• PROVIDED ENTRIES:

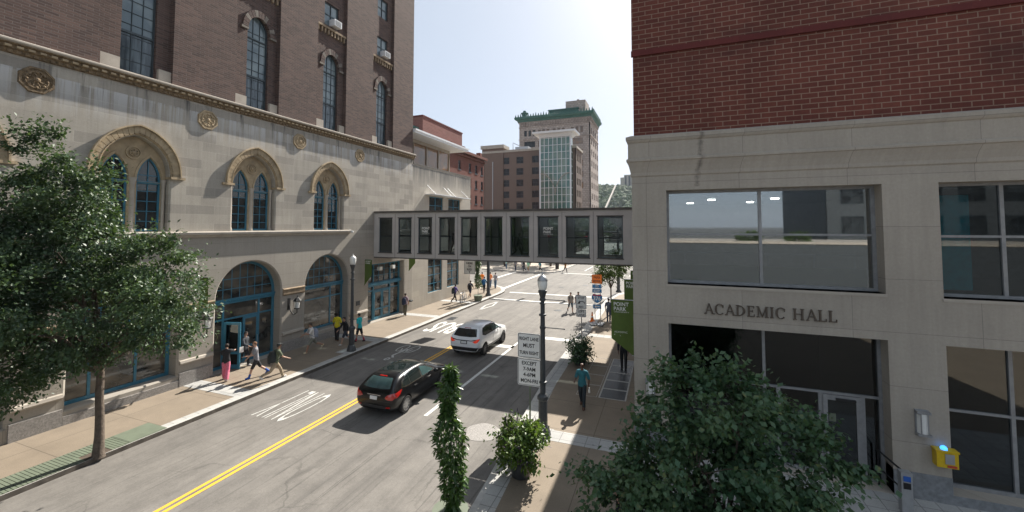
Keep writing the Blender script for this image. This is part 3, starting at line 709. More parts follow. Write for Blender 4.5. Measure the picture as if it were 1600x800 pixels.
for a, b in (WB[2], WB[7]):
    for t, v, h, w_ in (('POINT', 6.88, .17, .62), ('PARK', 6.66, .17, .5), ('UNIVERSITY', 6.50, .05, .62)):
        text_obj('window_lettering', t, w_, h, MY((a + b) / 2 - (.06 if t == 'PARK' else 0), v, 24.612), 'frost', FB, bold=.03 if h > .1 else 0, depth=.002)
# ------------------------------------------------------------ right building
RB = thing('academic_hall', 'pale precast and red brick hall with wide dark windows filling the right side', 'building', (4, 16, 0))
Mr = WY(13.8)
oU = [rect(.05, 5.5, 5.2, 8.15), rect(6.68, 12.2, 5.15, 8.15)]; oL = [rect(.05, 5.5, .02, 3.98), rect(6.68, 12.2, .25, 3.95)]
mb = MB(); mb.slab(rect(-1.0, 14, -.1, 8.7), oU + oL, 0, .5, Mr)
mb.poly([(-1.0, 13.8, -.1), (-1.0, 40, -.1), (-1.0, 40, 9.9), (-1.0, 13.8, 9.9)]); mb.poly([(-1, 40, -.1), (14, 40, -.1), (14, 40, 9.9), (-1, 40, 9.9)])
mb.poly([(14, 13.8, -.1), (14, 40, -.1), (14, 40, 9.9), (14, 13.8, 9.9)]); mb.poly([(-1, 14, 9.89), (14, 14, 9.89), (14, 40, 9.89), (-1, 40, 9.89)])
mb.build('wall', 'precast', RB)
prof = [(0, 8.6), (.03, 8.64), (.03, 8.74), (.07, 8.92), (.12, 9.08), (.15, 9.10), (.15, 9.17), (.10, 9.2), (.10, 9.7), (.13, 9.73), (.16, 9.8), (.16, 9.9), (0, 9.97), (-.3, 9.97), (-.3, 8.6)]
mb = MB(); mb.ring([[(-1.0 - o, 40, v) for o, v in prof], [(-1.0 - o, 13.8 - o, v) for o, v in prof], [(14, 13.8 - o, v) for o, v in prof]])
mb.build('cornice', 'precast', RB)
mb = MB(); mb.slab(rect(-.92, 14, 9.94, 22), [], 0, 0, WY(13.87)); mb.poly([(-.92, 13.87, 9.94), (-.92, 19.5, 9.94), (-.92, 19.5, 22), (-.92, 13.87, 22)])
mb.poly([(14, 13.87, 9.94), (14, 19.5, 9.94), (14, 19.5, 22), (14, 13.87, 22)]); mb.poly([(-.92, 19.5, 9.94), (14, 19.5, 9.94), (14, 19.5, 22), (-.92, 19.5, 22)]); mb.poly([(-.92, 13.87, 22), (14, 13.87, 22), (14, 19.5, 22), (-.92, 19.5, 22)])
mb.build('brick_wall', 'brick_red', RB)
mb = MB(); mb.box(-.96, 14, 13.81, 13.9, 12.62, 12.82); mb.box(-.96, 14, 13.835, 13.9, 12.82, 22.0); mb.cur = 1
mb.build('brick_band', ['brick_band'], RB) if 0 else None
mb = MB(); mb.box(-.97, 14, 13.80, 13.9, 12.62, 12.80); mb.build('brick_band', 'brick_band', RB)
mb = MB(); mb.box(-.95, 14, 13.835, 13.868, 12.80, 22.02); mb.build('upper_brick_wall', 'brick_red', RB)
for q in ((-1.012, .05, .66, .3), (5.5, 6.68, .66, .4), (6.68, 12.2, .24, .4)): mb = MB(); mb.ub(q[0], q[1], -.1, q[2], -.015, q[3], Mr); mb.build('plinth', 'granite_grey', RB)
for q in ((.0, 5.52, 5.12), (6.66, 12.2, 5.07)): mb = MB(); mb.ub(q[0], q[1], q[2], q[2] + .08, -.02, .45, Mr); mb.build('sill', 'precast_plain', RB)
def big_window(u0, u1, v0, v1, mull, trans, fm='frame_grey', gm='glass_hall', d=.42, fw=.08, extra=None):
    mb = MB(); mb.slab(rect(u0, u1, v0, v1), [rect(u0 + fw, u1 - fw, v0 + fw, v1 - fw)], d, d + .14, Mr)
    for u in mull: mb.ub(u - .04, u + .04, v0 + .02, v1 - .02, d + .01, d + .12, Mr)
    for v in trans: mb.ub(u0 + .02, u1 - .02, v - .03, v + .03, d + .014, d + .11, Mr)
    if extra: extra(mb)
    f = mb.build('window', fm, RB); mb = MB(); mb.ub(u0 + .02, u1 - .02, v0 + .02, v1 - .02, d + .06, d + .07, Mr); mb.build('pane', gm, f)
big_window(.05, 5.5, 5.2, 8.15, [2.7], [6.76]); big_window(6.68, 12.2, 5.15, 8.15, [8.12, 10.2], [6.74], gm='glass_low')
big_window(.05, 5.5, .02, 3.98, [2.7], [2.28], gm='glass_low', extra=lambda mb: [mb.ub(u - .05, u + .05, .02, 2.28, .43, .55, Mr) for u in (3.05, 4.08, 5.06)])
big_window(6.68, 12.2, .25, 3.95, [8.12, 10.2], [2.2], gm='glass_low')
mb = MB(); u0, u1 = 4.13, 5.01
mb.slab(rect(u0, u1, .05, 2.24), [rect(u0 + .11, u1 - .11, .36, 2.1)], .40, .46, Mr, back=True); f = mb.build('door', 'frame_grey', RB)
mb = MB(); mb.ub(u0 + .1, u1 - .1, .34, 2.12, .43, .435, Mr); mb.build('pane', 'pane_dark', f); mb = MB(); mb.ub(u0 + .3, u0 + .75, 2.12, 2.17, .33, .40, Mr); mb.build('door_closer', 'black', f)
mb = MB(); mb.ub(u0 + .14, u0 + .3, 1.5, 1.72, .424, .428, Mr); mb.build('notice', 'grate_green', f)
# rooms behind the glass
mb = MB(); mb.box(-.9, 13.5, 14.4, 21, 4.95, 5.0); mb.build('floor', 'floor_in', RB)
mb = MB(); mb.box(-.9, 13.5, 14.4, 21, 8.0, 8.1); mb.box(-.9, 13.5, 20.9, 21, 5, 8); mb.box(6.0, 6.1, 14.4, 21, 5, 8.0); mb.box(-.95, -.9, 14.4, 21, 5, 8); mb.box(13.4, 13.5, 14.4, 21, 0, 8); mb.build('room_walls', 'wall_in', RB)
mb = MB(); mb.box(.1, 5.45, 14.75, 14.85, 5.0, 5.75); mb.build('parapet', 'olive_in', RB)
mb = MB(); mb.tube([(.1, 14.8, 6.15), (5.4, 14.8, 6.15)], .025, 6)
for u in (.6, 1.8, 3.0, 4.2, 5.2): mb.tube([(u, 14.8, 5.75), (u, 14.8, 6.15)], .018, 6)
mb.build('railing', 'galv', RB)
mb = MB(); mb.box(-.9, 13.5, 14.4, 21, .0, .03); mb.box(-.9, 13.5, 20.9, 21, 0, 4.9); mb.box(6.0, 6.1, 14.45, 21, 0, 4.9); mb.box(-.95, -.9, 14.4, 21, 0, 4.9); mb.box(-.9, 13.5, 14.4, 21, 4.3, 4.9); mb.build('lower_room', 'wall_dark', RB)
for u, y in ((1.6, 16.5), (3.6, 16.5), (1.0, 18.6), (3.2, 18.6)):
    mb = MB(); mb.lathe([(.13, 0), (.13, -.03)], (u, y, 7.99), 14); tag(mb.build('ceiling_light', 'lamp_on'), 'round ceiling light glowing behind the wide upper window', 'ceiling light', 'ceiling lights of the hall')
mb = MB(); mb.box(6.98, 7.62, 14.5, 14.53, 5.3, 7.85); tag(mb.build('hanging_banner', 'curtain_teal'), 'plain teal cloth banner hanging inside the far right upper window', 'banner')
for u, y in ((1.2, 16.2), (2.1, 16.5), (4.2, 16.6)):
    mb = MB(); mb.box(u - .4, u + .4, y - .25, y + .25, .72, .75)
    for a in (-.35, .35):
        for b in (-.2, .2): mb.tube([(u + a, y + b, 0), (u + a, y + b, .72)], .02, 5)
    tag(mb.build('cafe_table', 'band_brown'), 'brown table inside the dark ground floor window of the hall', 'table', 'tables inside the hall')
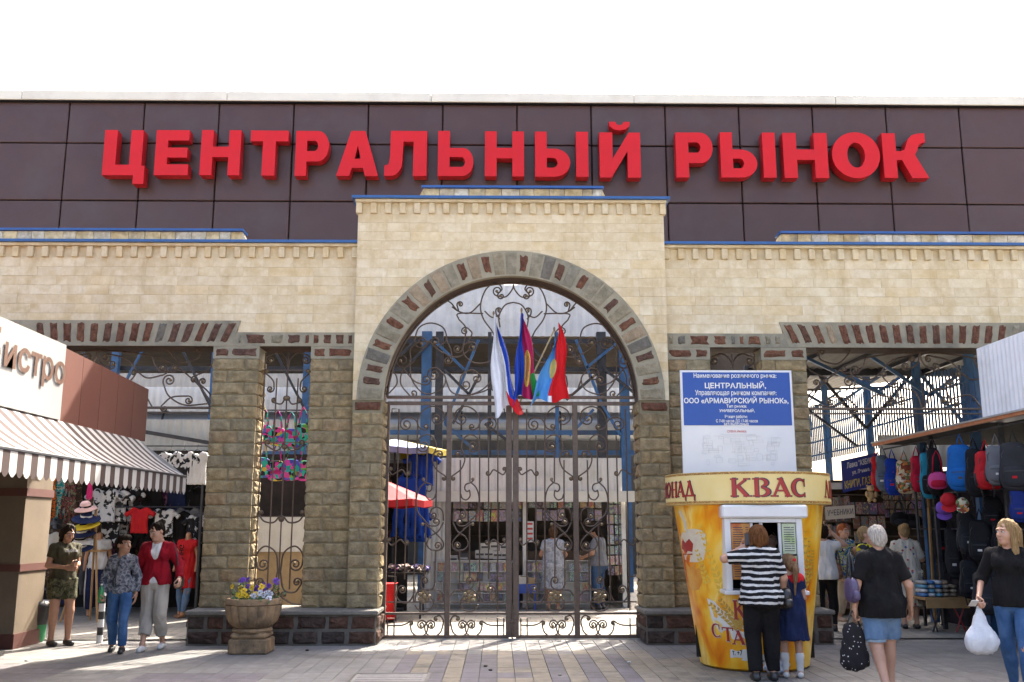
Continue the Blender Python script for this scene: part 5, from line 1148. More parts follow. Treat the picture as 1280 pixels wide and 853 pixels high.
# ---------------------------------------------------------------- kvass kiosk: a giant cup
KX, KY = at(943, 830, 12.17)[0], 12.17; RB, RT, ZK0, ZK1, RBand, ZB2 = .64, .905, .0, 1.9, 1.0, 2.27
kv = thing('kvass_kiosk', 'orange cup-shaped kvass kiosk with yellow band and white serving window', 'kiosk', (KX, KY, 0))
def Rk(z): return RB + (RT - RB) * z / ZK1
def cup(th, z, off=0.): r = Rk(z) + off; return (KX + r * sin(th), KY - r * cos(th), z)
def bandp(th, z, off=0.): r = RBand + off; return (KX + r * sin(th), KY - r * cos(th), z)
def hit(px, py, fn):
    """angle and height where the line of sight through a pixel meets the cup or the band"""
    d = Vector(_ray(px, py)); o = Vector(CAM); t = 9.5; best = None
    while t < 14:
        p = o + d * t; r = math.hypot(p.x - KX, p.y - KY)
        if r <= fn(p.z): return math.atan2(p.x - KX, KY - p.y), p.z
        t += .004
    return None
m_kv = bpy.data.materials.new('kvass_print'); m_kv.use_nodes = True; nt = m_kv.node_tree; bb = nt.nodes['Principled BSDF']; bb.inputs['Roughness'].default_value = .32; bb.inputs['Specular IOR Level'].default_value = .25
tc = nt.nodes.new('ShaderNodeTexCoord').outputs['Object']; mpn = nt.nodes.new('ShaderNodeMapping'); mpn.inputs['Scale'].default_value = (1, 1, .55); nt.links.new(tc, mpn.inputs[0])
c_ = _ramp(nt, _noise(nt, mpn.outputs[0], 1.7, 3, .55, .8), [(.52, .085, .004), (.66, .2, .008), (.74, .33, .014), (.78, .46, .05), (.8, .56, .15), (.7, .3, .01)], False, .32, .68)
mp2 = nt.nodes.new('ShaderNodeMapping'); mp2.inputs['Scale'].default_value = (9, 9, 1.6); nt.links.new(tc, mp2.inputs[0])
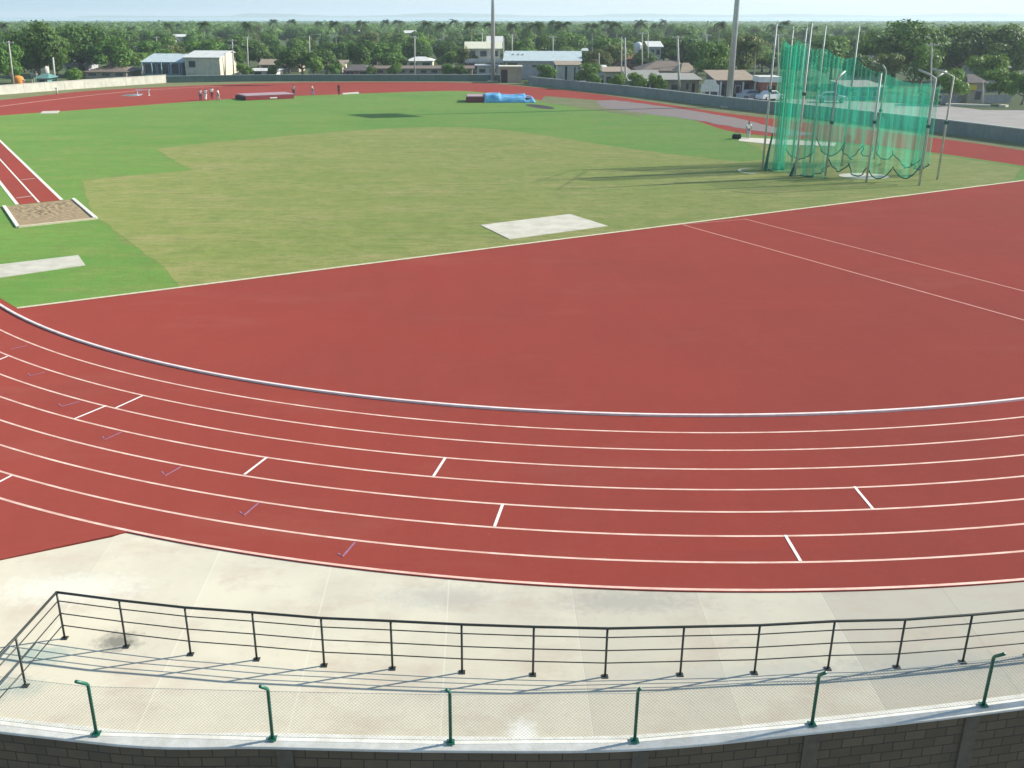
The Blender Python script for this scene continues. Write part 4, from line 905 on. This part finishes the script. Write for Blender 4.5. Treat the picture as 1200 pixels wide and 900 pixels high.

• EXERCISE: Copy out exactly the lines running from the one with "mb = MB(); mb.box(-.9, 13.5, 14.4, 21, .0, .03);" to the one with "tag(mb.build('cafe_table', 'band_brown'), 'brown", including both ends, and nothing more.

• FINAL ANSWER:
mb = MB(); mb.box(-.9, 13.5, 14.4, 21, .0, .03); mb.box(-.9, 13.5, 20.9, 21, 0, 4.9); mb.box(6.0, 6.1, 14.45, 21, 0, 4.9); mb.box(-.95, -.9, 14.4, 21, 0, 4.9); mb.box(-.9, 13.5, 14.4, 21, 4.3, 4.9); mb.build('lower_room', 'wall_dark', RB)
for u, y in ((1.6, 16.5), (3.6, 16.5), (1.0, 18.6), (3.2, 18.6)):
    mb = MB(); mb.lathe([(.13, 0), (.13, -.03)], (u, y, 7.99), 14); tag(mb.build('ceiling_light', 'lamp_on'), 'round ceiling light glowing behind the wide upper window', 'ceiling light', 'ceiling lights of the hall')
mb = MB(); mb.box(6.98, 7.62, 14.5, 14.53, 5.3, 7.85); tag(mb.build('hanging_banner', 'curtain_teal'), 'plain teal cloth banner hanging inside the far right upper window', 'banner')
for u, y in ((1.2, 16.2), (2.1, 16.5), (4.2, 16.6)):
    mb = MB(); mb.box(u - .4, u + .4, y - .25, y + .25, .72, .75)
    for a in (-.35, .35):
        for b in (-.2, .2): mb.tube([(u + a, y + b, 0), (u + a, y + b, .72)], .02, 5)
    tag(mb.build('cafe_table', 'band_brown'), 'brown table inside the dark ground floor window of the hall', 'table', 'tables inside the hall')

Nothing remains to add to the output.